▶ _Listing_
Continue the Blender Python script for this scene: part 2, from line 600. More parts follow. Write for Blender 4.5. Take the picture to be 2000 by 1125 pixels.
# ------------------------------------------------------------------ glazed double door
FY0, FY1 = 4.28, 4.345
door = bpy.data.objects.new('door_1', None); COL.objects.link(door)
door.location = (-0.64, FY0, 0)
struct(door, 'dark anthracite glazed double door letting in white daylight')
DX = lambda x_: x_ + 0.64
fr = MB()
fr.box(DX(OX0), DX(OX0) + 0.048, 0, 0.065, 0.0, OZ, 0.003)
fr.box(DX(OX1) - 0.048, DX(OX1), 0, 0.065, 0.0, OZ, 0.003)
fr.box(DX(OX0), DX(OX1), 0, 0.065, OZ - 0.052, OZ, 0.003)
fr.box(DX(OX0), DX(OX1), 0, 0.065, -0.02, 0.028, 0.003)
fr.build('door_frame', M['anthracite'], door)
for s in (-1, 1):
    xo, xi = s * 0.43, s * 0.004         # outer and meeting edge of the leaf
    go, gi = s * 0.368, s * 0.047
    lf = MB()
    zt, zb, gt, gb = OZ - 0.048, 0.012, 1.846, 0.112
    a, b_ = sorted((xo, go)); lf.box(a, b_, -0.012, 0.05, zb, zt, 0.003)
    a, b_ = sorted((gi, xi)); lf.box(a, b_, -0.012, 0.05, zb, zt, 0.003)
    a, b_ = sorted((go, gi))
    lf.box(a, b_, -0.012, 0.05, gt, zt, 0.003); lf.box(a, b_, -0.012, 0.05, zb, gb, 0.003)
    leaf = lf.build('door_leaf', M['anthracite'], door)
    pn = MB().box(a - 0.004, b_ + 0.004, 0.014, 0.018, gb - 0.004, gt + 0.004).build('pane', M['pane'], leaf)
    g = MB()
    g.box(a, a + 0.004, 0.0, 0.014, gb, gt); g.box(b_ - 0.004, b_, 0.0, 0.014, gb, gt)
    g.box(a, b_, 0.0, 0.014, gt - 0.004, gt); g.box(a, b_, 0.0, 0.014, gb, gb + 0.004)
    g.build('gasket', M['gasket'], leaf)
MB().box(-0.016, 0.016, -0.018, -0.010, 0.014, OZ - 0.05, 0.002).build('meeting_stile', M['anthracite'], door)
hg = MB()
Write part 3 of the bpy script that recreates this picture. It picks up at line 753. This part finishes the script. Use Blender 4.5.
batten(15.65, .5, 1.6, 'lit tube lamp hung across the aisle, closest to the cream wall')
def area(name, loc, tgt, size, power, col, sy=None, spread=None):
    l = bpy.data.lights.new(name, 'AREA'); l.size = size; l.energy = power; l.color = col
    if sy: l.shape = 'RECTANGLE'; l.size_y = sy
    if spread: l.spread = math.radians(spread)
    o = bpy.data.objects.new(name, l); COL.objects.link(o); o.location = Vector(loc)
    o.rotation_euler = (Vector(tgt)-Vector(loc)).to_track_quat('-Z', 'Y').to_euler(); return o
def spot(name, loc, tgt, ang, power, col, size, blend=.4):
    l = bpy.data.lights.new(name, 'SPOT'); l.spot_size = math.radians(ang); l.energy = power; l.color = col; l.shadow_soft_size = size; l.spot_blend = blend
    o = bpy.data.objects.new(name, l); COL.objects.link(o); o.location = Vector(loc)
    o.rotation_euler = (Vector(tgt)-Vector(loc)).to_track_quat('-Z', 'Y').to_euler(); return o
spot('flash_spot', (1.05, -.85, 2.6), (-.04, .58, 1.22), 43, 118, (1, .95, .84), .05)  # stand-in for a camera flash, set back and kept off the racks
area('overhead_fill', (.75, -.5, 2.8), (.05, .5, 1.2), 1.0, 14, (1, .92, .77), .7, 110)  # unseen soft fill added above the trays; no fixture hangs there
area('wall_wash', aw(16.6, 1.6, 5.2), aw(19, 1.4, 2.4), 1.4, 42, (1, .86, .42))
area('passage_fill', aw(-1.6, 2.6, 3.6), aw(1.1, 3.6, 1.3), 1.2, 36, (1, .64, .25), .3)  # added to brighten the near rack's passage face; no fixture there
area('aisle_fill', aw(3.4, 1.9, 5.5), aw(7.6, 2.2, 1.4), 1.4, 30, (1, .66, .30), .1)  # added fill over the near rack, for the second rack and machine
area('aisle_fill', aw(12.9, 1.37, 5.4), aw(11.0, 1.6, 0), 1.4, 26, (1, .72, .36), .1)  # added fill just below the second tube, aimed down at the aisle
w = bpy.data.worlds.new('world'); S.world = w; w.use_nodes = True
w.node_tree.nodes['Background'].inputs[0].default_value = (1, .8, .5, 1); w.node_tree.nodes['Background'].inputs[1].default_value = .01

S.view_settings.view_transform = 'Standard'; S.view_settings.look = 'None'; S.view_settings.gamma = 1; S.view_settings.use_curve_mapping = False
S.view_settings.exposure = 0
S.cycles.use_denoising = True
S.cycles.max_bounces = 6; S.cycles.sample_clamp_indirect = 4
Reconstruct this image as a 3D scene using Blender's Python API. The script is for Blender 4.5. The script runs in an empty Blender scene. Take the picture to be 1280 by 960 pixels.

▶ _What you have to do_
Reproduce the material precisely, including every line.

▶ _The response_
Continue the Blender Python script for this scene: part 2, from line 600. More parts follow. Write for Blender 4.5. Take the picture to be 2000 by 1125 pixels.
# ------------------------------------------------------------------ glazed double door
FY0, FY1 = 4.28, 4.345
door = bpy.data.objects.new('door_1', None); COL.objects.link(door)
door.location = (-0.64, FY0, 0)
struct(door, 'dark anthracite glazed double door letting in white daylight')
DX = lambda x_: x_ + 0.64
fr = MB()
fr.box(DX(OX0), DX(OX0) + 0.048, 0, 0.065, 0.0, OZ, 0.003)
fr.box(DX(OX1) - 0.048, DX(OX1), 0, 0.065, 0.0, OZ, 0.003)
fr.box(DX(OX0), DX(OX1), 0, 0.065, OZ - 0.052, OZ, 0.003)
fr.box(DX(OX0), DX(OX1), 0, 0.065, -0.02, 0.028, 0.003)
fr.build('door_frame', M['anthracite'], door)
for s in (-1, 1):
    xo, xi = s * 0.43, s * 0.004         # outer and meeting edge of the leaf
    go, gi = s * 0.368, s * 0.047
    lf = MB()
    zt, zb, gt, gb = OZ - 0.048, 0.012, 1.846, 0.112
    a, b_ = sorted((xo, go)); lf.box(a, b_, -0.012, 0.05, zb, zt, 0.003)
    a, b_ = sorted((gi, xi)); lf.box(a, b_, -0.012, 0.05, zb, zt, 0.003)
    a, b_ = sorted((go, gi))
    lf.box(a, b_, -0.012, 0.05, gt, zt, 0.003); lf.box(a, b_, -0.012, 0.05, zb, gb, 0.003)
    leaf = lf.build('door_leaf', M['anthracite'], door)
    pn = MB().box(a - 0.004, b_ + 0.004, 0.014, 0.018, gb - 0.004, gt + 0.004).build('pane', M['pane'], leaf)
    g = MB()
    g.box(a, a + 0.004, 0.0, 0.014, gb, gt); g.box(b_ - 0.004, b_, 0.0, 0.014, gb, gt)
    g.box(a, b_, 0.0, 0.014, gt - 0.004, gt); g.box(a, b_, 0.0, 0.014, gb, gb + 0.004)
    g.build('gasket', M['gasket'], leaf)
MB().box(-0.016, 0.016, -0.018, -0.010, 0.014, OZ - 0.05, 0.002).build('meeting_stile', M['anthracite'], door)
hg = MB()
Write part 3 of the bpy script that recreates this picture. It picks up at line 753. This part finishes the script. Use Blender 4.5.
batten(15.65, .5, 1.6, 'lit tube lamp hung across the aisle, closest to the cream wall')
def area(name, loc, tgt, size, power, col, sy=None, spread=None):
    l = bpy.data.lights.new(name, 'AREA'); l.size = size; l.energy = power; l.color = col
    if sy: l.shape = 'RECTANGLE'; l.size_y = sy
    if spread: l.spread = math.radians(spread)
    o = bpy.data.objects.new(name, l); COL.objects.link(o); o.location = Vector(loc)
    o.rotation_euler = (Vector(tgt)-Vector(loc)).to_track_quat('-Z', 'Y').to_euler(); return o
def spot(name, loc, tgt, ang, power, col, size, blend=.4):
    l = bpy.data.lights.new(name, 'SPOT'); l.spot_size = math.radians(ang); l.energy = power; l.color = col; l.shadow_soft_size = size; l.spot_blend = blend
    o = bpy.data.objects.new(name, l); COL.objects.link(o); o.location = Vector(loc)
    o.rotation_euler = (Vector(tgt)-Vector(loc)).to_track_quat('-Z', 'Y').to_euler(); return o
spot('flash_spot', (1.05, -.85, 2.6), (-.04, .58, 1.22), 43, 118, (1, .95, .84), .05)  # stand-in for a camera flash, set back and kept off the racks
area('overhead_fill', (.75, -.5, 2.8), (.05, .5, 1.2), 1.0, 14, (1, .92, .77), .7, 110)  # unseen soft fill added above the trays; no fixture hangs there
area('wall_wash', aw(16.6, 1.6, 5.2), aw(19, 1.4, 2.4), 1.4, 42, (1, .86, .42))
area('passage_fill', aw(-1.6, 2.6, 3.6), aw(1.1, 3.6, 1.3), 1.2, 36, (1, .64, .25), .3)  # added to brighten the near rack's passage face; no fixture there
area('aisle_fill', aw(3.4, 1.9, 5.5), aw(7.6, 2.2, 1.4), 1.4, 30, (1, .66, .30), .1)  # added fill over the near rack, for the second rack and machine
area('aisle_fill', aw(12.9, 1.37, 5.4), aw(11.0, 1.6, 0), 1.4, 26, (1, .72, .36), .1)  # added fill just below the second tube, aimed down at the aisle
w = bpy.data.worlds.new('world'); S.world = w; w.use_nodes = True
w.node_tree.nodes['Background'].inputs[0].default_value = (1, .8, .5, 1); w.node_tree.nodes['Background'].inputs[1].default_value = .01

S.view_settings.view_transform = 'Standard'; S.view_settings.look = 'None'; S.view_settings.gamma = 1; S.view_settings.use_curve_mapping = False
S.view_settings.exposure = 0
S.cycles.use_denoising = True
S.cycles.max_bounces = 6; S.cycles.sample_clamp_indirect = 4
Reconstruct this image as a 3D scene using Blender's Python API. The script is for Blender 4.5. The script runs in an empty Blender scene. Take the picture to be 1280 by 960 pixels.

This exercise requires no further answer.